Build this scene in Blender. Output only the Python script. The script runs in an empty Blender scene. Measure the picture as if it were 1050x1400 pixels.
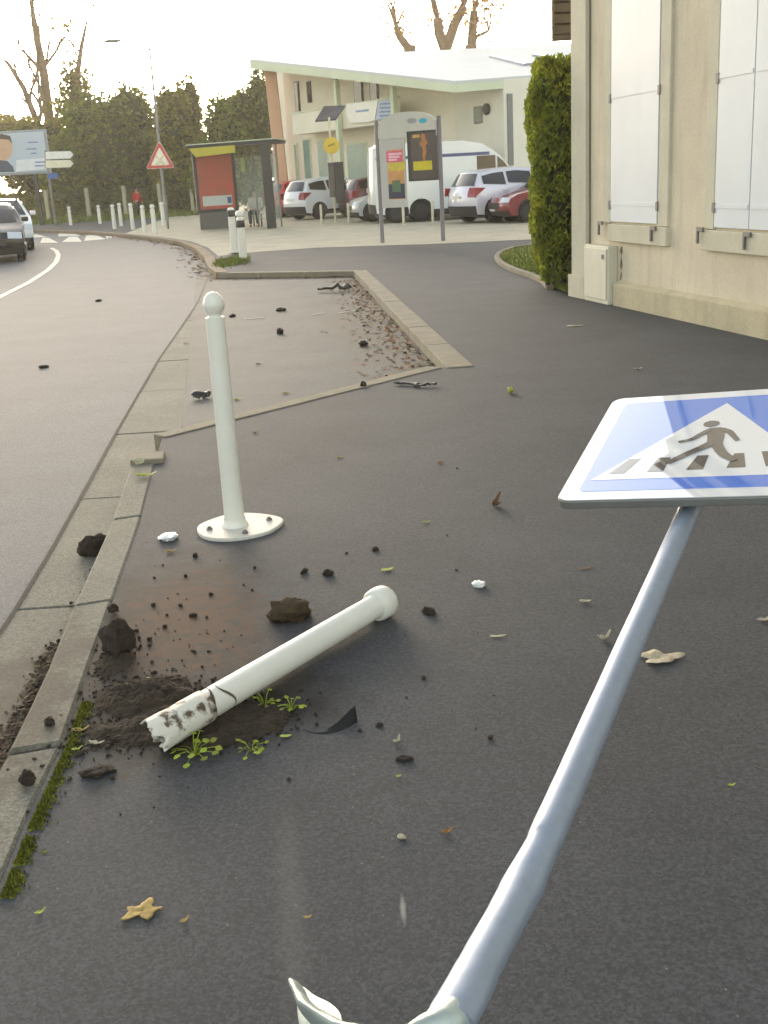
import bpy, math, random
from mathutils import Vector, Matrix, Euler, noise
from math import sin, cos, pi, radians
scn = bpy.context.scene
col = scn.collection
rnd = random.Random(7)

# ------------------------------------------------------------------ camera, sky, sun, exposure
F, PITCH, ROLL, CAMH = 1500.0, math.atan(457/1500), radians(3.2), 1.5
cd = bpy.data.cameras.new('camera'); cam = bpy.data.objects.new('camera', cd); col.objects.link(cam)
cd.sensor_fit = 'VERTICAL'; cd.sensor_height = 24.0; cd.lens = 24.0*F/1400
cd.clip_start = 0.05; cd.clip_end = 3000
cam.matrix_world = Matrix.Translation((0, 0, CAMH)) @ Matrix.Rotation(pi/2-PITCH, 4, 'X') @ Matrix.Rotation(-ROLL, 4, 'Z')
scn.camera = cam

SUN_EL, SUN_AZ = radians(6), radians(-13)          # azimuth from +Y, negative to the left
w = bpy.data.worlds.new('World'); scn.world = w; w.use_nodes = True
nt = w.node_tree; bg = nt.nodes['Background']
sky = nt.nodes.new('ShaderNodeTexSky'); sky.sky_type = 'NISHITA'; sky.sun_disc = False
sky.sun_elevation = SUN_EL; sky.sun_rotation = SUN_AZ
sky.air_density = .9; sky.dust_density = 1.6; sky.ozone_density = 0.3; sky.altitude = 20
tcw = nt.nodes.new('ShaderNodeTexCoord'); sx = nt.nodes.new('ShaderNodeSeparateXYZ'); nt.links.new(tcw.outputs['Generated'], sx.inputs[0])
mrw = nt.nodes.new('ShaderNodeMapRange'); mrw.inputs[1].default_value = .05; mrw.inputs[2].default_value = .5; mrw.inputs[3].default_value = .55; mrw.inputs[4].default_value = .5
nt.links.new(sx.outputs[2], mrw.inputs[0])
hsw = nt.nodes.new('ShaderNodeHueSaturation'); nt.links.new(mrw.outputs[0], hsw.inputs['Saturation']); nt.links.new(sky.outputs[0], hsw.inputs['Color'])   # a thin veil of cloud greys the upper sky
nt.links.new(hsw.outputs[0], bg.inputs[0]); bg.inputs[1].default_value = 0.15
sd = bpy.data.lights.new('sun', 'SUN'); sd.energy = 0.5; sd.angle = radians(20); sd.color = (1, .87, .68)
sun = bpy.data.objects.new('sun', sd); col.objects.link(sun)
sdir = Vector((sin(SUN_AZ)*cos(SUN_EL), cos(SUN_AZ)*cos(SUN_EL), sin(SUN_EL)))
sun.rotation_euler = (-sdir).to_track_quat('-Z', 'Y').to_euler(); sun.location = (-10, 30, 30)
vs = scn.view_settings; vs.view_transform = 'Standard'; vs.look = 'None'; vs.gamma = 1; vs.use_curve_mapping = False
vs.exposure = 2.15
scn.cycles.use_denoising = True
scn.cycles.max_bounces = 6

# ------------------------------------------------------------------ helpers
def ray(px, py):
    x, y = (px-525)/F, -(py-700)/F
    c, s = cos(-ROLL), sin(-ROLL)
    x, y = c*x-s*y, s*x+c*y
    return Vector((x, cos(PITCH)+y*sin(PITCH), -sin(PITCH)+y*cos(PITCH)))
def G(px, py, z=0.0):
    d = ray(px, py); return Vector((0, 0, CAMH)) + d*((z-CAMH)/d.z)
def P(px, py, Y):
    d = ray(px, py); return Vector((0, 0, CAMH)) + d*(Y/d.y)
def D(px, py, dist):
    d = ray(px, py).normalized(); return Vector((0, 0, CAMH)) + d*dist

class Plane:                                       # an upright wall plane: s along it, z up, off towards the viewer's side
    def __init__(s, A, B):
        s.O = Vector((A[0], A[1], 0)); u = Vector((B[0]-A[0], B[1]-A[1], 0)); s.len = u.length; s.u = u.normalized()
        n = Vector((-s.u.y, s.u.x, 0)); s.n = n if n.dot(-s.O) > 0 else -n
    def pt(s, a, z, off=0): return s.O + s.u*a + s.n*off + Vector((0, 0, z))
    def sz(s, px, py, off=0):
        d = ray(px, py); C = Vector((0, 0, CAMH)); O = s.O + s.n*off
        q = C + d*((O-C).dot(s.n)/d.dot(s.n)); return (q-s.O).dot(s.u), q.z

def lin(c):
    f = lambda v: v/12.92 if v <= .04045 else ((v+.055)/1.055)**2.4
    return (f(c[0]/255), f(c[1]/255), f(c[2]/255), 1)

def mat(name, c, rough=.6, var=.12, scale=6, bump=0, bscale=60, metal=0, coat=0, spec=.5, island=0, trans=0, c2=None, transl=0, streak=0, sharp=0, speck=0, sscale=300, alpha=1, croughn=.05, emit=0, coatior=1.5):
    m = bpy.data.materials.new(name); m.use_nodes = True; t = m.node_tree; N = t.nodes; Lk = t.links.new
    b = N['Principled BSDF']
    b.inputs['Roughness'].default_value = rough; b.inputs['Metallic'].default_value = metal
    b.inputs['Specular IOR Level'].default_value = spec; b.inputs['Coat Weight'].default_value = coat; b.inputs['Coat Roughness'].default_value = croughn; b.inputs['Coat IOR'].default_value = coatior
    b.inputs['Transmission Weight'].default_value = trans; b.inputs['Alpha'].default_value = alpha
    l = lin(c); tc = N.new('ShaderNodeTexCoord')
    no = N.new('ShaderNodeTexNoise'); no.inputs['Scale'].default_value = scale; no.inputs['Detail'].default_value = 6; no.inputs['Roughness'].default_value = .6
    Lk(tc.outputs['Object'], no.inputs['Vector'])
    mr = N.new('ShaderNodeMapRange'); mr.inputs[1].default_value = .54 if sharp else .3; mr.inputs[2].default_value = .62 if sharp else .7
    Lk(no.outputs['Fac'], mr.inputs[0])
    mx = N.new('ShaderNodeMix'); mx.data_type = 'RGBA'
    l2 = lin(c2) if c2 else tuple(min(1, v*(1+var)) for v in l[:3])+(1,)
    mx.inputs[6].default_value = l if c2 else tuple(v*(1-var) for v in l[:3])+(1,)
    mx.inputs[7].default_value = l2
    Lk(mr.outputs[0], mx.inputs[0]); out = mx.outputs[2]
    if island:
        ge = N.new('ShaderNodeNewGeometry'); hs = N.new('ShaderNodeHueSaturation')
        r1 = N.new('ShaderNodeMapRange'); r1.inputs[3].default_value = 1-island; r1.inputs[4].default_value = 1+island*1.3
        Lk(ge.outputs['Random Per Island'], r1.inputs[0]); Lk(r1.outputs[0], hs.inputs['Value'])
        wn = N.new('ShaderNodeMath'); wn.operation = 'MULTIPLY'; wn.inputs[1].default_value = 7.31; Lk(ge.outputs['Random Per Island'], wn.inputs[0])
        fr = N.new('ShaderNodeMath'); fr.operation = 'FRACT'; Lk(wn.outputs[0], fr.inputs[0])
        r2 = N.new('ShaderNodeMapRange'); r2.inputs[3].default_value = .5-.06*island; r2.inputs[4].default_value = .5+.03*island; Lk(fr.outputs[0], r2.inputs[0]); Lk(r2.outputs[0], hs.inputs['Hue'])
        Lk(out, hs.inputs['Color']); out = hs.outputs[0]
    if speck:
        vo = N.new('ShaderNodeTexNoise'); vo.inputs['Scale'].default_value = sscale; vo.inputs['Detail'].default_value = 8; vo.inputs['Roughness'].default_value = .8; Lk(tc.outputs['Object'], vo.inputs['Vector'])
        r3 = N.new('ShaderNodeMapRange'); r3.inputs[1].default_value = .3; r3.inputs[2].default_value = .7; r3.inputs[3].default_value = 1-speck; r3.inputs[4].default_value = 1+speck
        Lk(vo.outputs['Fac'], r3.inputs[0]); h2 = N.new('ShaderNodeHueSaturation'); Lk(out, h2.inputs['Color']); Lk(r3.outputs[0], h2.inputs['Value']); out = h2.outputs[0]
    if streak:
        mp = N.new('ShaderNodeMapping'); mp.inputs['Scale'].default_value = (5, 5, .55); Lk(tc.outputs['Object'], mp.inputs[0])
        ns = N.new('ShaderNodeTexNoise'); ns.inputs['Scale'].default_value = 1; ns.inputs['Detail'].default_value = 7; ns.inputs['Roughness'].default_value = .65; Lk(mp.outputs[0], ns.inputs['Vector'])
        r4 = N.new('ShaderNodeMapRange'); r4.inputs[1].default_value = .5; r4.inputs[2].default_value = .75; r4.inputs[4].default_value = streak; Lk(ns.outputs['Fac'], r4.inputs[0])
        m4 = N.new('ShaderNodeMix'); m4.data_type = 'RGBA'; Lk(r4.outputs[0], m4.inputs[0]); Lk(out, m4.inputs[6]); m4.inputs[7].default_value = lin(tuple(x*.78 for x in c)); out = m4.outputs[2]
    Lk(out, b.inputs['Base Color'])
    if transl:
        tl = N.new('ShaderNodeBsdfTranslucent'); Lk(out, tl.inputs['Color']); ms = N.new('ShaderNodeMixShader'); ms.inputs[0].default_value = transl
        Lk(b.outputs[0], ms.inputs[1]); Lk(tl.outputs[0], ms.inputs[2]); Lk(ms.outputs[0], N['Material Output'].inputs['Surface'])
    if emit:
        Lk(out, b.inputs['Emission Color']); b.inputs['Emission Strength'].default_value = emit
    if bump:
        nb = N.new('ShaderNodeTexNoise'); nb.inputs['Scale'].default_value = bscale; nb.inputs['Detail'].default_value = 8; nb.inputs['Roughness'].default_value = .75; Lk(tc.outputs['Object'], nb.inputs['Vector'])
        bp = N.new('ShaderNodeBump'); bp.inputs['Strength'].default_value = bump; bp.inputs['Distance'].default_value = .01
        Lk(nb.outputs['Fac'], bp.inputs['Height']); Lk(bp.outputs[0], b.inputs['Normal'])
    return m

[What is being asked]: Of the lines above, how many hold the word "scene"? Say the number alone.

[Output]: 2